* start *
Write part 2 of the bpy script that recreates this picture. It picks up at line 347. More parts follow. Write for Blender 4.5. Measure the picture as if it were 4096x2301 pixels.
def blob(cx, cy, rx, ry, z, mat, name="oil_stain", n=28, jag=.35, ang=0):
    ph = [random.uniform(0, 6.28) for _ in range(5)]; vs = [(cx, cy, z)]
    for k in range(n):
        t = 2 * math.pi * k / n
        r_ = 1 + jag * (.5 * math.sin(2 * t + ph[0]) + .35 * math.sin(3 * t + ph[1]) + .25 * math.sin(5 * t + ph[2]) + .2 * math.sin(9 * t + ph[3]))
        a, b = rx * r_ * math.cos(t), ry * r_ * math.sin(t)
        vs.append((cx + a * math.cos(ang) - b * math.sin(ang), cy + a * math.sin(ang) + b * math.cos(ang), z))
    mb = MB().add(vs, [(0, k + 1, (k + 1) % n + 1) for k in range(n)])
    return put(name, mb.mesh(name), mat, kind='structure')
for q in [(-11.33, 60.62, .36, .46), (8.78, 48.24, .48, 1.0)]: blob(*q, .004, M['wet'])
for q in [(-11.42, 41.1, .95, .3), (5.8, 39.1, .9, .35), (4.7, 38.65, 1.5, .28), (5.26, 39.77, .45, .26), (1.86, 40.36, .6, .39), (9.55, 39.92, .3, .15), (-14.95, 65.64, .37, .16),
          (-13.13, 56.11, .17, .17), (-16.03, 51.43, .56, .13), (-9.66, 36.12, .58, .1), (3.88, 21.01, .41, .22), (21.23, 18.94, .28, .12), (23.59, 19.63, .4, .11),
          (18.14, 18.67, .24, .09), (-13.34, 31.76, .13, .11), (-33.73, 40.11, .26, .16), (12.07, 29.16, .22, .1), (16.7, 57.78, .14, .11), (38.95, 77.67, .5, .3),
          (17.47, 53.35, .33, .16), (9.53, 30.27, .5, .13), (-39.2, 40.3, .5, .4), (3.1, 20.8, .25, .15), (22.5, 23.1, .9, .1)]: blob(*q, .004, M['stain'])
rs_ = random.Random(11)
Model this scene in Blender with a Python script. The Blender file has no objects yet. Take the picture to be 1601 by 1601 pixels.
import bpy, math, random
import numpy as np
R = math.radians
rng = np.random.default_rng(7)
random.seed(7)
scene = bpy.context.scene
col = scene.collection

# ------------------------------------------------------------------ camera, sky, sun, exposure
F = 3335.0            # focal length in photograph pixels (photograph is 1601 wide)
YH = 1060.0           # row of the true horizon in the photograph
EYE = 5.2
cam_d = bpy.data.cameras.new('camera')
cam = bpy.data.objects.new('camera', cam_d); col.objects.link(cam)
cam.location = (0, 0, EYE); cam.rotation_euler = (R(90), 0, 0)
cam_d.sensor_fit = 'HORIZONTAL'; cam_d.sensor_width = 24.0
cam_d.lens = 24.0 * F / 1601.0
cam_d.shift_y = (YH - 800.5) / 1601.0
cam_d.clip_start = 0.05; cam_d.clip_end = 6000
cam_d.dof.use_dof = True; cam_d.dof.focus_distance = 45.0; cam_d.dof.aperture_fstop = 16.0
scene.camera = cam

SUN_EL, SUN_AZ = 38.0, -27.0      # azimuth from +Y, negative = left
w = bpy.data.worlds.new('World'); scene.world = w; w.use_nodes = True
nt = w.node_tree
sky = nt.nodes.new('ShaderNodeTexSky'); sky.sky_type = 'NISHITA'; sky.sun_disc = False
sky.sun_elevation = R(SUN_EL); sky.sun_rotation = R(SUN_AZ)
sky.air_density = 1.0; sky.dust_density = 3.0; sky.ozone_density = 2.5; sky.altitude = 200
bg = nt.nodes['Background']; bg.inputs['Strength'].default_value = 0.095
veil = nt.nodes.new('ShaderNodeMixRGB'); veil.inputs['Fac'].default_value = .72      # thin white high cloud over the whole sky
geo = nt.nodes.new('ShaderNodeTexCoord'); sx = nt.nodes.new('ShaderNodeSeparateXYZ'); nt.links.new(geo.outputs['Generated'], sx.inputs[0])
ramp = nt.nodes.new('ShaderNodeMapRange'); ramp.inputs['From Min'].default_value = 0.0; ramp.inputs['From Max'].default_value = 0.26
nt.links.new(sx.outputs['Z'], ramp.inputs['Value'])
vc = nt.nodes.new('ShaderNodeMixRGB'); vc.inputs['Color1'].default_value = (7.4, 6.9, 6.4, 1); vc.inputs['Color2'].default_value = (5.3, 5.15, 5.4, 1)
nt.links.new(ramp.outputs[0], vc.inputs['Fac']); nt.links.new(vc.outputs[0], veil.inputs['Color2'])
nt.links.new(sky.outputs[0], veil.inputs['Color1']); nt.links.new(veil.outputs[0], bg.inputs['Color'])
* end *
* start *
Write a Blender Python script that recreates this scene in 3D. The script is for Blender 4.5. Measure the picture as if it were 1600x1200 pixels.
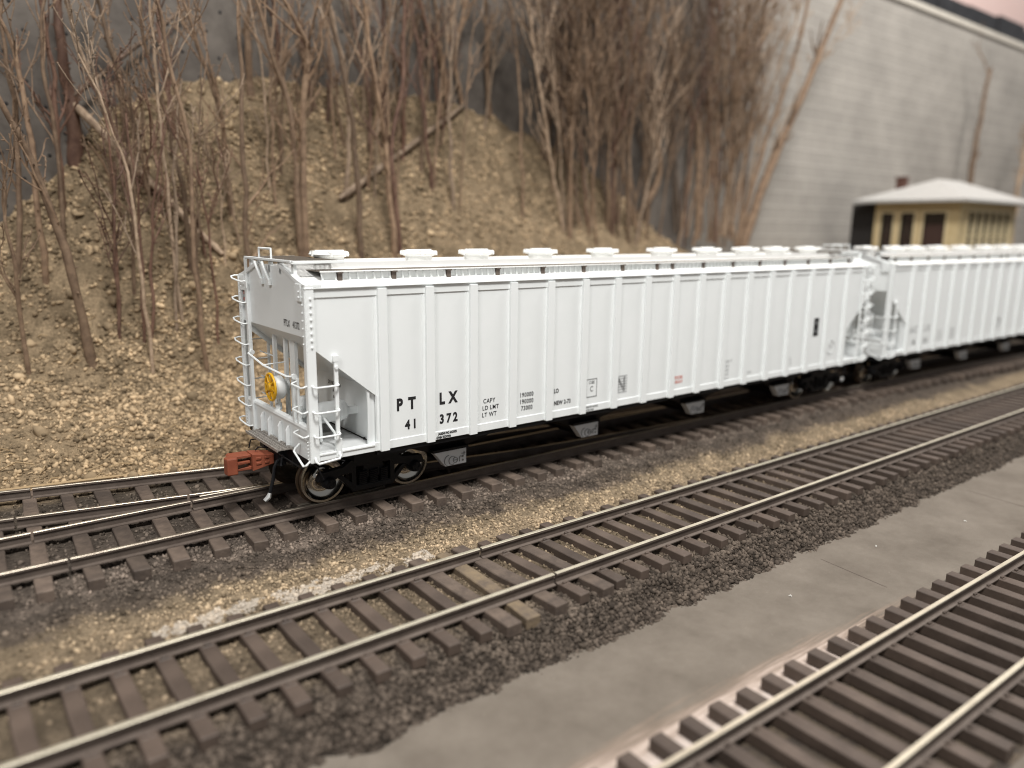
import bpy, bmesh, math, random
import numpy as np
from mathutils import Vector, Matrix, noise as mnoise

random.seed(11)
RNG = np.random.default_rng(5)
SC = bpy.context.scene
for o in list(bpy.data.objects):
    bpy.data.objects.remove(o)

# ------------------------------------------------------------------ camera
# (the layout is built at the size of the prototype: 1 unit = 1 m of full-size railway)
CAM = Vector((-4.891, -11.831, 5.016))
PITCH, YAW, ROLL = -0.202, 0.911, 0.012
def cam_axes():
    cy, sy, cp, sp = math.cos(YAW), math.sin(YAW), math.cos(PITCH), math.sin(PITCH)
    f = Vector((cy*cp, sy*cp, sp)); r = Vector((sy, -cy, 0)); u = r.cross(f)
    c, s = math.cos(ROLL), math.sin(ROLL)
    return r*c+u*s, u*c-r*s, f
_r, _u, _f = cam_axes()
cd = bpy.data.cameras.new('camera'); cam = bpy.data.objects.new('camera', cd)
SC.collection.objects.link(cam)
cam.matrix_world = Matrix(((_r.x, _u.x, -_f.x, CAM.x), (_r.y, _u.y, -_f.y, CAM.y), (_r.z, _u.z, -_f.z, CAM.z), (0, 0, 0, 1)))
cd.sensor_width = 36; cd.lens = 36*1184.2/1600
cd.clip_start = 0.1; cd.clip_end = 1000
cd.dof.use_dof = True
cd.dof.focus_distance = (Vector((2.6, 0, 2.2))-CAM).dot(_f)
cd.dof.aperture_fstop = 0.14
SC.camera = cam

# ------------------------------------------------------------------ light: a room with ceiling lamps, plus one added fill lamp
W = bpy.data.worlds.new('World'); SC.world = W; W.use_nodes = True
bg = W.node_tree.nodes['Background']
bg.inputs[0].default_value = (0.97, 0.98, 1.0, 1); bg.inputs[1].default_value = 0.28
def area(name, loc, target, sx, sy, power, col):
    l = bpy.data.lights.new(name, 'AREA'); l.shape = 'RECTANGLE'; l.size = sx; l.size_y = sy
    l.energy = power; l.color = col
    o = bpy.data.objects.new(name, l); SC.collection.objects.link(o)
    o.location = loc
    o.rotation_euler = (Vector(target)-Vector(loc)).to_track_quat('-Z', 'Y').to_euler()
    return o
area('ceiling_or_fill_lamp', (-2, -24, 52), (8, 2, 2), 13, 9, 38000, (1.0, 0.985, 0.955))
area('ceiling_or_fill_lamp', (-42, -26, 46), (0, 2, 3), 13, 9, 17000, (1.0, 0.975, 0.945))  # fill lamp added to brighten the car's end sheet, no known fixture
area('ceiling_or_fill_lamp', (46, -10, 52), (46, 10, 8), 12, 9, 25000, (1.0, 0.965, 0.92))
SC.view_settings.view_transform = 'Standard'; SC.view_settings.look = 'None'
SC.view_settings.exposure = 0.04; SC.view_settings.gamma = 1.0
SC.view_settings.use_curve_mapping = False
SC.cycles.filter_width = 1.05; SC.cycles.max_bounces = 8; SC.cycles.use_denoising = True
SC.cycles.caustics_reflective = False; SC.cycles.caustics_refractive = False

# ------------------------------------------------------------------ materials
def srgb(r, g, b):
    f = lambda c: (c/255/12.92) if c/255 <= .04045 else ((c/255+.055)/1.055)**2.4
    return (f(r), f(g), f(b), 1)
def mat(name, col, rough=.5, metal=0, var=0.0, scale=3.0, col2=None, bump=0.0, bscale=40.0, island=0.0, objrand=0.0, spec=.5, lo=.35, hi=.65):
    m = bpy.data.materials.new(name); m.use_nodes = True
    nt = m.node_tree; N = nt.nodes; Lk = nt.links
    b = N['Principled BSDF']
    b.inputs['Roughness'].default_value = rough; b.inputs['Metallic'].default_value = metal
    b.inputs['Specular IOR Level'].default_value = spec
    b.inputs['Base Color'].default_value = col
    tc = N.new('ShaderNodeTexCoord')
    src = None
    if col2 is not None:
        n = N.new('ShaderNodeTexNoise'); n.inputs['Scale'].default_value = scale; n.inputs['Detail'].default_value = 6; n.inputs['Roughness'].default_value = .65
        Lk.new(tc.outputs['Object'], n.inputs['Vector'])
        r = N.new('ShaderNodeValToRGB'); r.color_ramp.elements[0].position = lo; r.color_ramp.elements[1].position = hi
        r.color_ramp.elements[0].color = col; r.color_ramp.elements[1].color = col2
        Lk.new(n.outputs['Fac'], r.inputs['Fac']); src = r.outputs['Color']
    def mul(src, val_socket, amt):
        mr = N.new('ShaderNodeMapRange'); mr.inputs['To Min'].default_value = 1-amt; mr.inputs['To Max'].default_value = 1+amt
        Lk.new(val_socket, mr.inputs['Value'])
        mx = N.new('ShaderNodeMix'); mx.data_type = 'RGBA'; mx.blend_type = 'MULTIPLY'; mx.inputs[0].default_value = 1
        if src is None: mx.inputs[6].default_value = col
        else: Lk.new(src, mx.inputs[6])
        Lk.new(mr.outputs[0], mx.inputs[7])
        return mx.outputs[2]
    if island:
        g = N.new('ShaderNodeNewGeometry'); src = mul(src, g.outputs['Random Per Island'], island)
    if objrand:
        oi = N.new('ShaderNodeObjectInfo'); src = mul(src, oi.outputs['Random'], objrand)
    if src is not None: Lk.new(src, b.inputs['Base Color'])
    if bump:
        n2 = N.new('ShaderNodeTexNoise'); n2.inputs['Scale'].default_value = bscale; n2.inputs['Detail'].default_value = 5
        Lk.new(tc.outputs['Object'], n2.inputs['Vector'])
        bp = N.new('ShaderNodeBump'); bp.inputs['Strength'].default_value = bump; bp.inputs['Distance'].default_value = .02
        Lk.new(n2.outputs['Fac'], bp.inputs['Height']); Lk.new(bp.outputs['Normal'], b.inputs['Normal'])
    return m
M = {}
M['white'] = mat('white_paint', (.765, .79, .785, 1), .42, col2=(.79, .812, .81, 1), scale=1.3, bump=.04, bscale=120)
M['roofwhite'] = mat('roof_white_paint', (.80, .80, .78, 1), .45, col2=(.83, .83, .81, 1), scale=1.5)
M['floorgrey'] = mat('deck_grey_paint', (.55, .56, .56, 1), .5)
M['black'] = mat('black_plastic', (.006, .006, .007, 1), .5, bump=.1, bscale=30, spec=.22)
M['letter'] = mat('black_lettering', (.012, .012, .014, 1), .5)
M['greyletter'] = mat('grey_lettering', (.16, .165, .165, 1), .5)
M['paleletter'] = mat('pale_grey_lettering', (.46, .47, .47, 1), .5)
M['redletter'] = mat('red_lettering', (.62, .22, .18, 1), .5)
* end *
#### [EXERCISE]
Using the entries above, return exactly the lines from the line with "Write part 2" to the line with "rs_ = random.Random(11)", counting both of those lines.

#### [EXERCISE SOLUTION]
Write part 2 of the bpy script that recreates this picture. It picks up at line 347. More parts follow. Write for Blender 4.5. Measure the picture as if it were 4096x2301 pixels.
def blob(cx, cy, rx, ry, z, mat, name="oil_stain", n=28, jag=.35, ang=0):
    ph = [random.uniform(0, 6.28) for _ in range(5)]; vs = [(cx, cy, z)]
    for k in range(n):
        t = 2 * math.pi * k / n
        r_ = 1 + jag * (.5 * math.sin(2 * t + ph[0]) + .35 * math.sin(3 * t + ph[1]) + .25 * math.sin(5 * t + ph[2]) + .2 * math.sin(9 * t + ph[3]))
        a, b = rx * r_ * math.cos(t), ry * r_ * math.sin(t)
        vs.append((cx + a * math.cos(ang) - b * math.sin(ang), cy + a * math.sin(ang) + b * math.cos(ang), z))
    mb = MB().add(vs, [(0, k + 1, (k + 1) % n + 1) for k in range(n)])
    return put(name, mb.mesh(name), mat, kind='structure')
for q in [(-11.33, 60.62, .36, .46), (8.78, 48.24, .48, 1.0)]: blob(*q, .004, M['wet'])
for q in [(-11.42, 41.1, .95, .3), (5.8, 39.1, .9, .35), (4.7, 38.65, 1.5, .28), (5.26, 39.77, .45, .26), (1.86, 40.36, .6, .39), (9.55, 39.92, .3, .15), (-14.95, 65.64, .37, .16),
          (-13.13, 56.11, .17, .17), (-16.03, 51.43, .56, .13), (-9.66, 36.12, .58, .1), (3.88, 21.01, .41, .22), (21.23, 18.94, .28, .12), (23.59, 19.63, .4, .11),
          (18.14, 18.67, .24, .09), (-13.34, 31.76, .13, .11), (-33.73, 40.11, .26, .16), (12.07, 29.16, .22, .1), (16.7, 57.78, .14, .11), (38.95, 77.67, .5, .3),
          (17.47, 53.35, .33, .16), (9.53, 30.27, .5, .13), (-39.2, 40.3, .5, .4), (3.1, 20.8, .25, .15), (22.5, 23.1, .9, .1)]: blob(*q, .004, M['stain'])
rs_ = random.Random(11)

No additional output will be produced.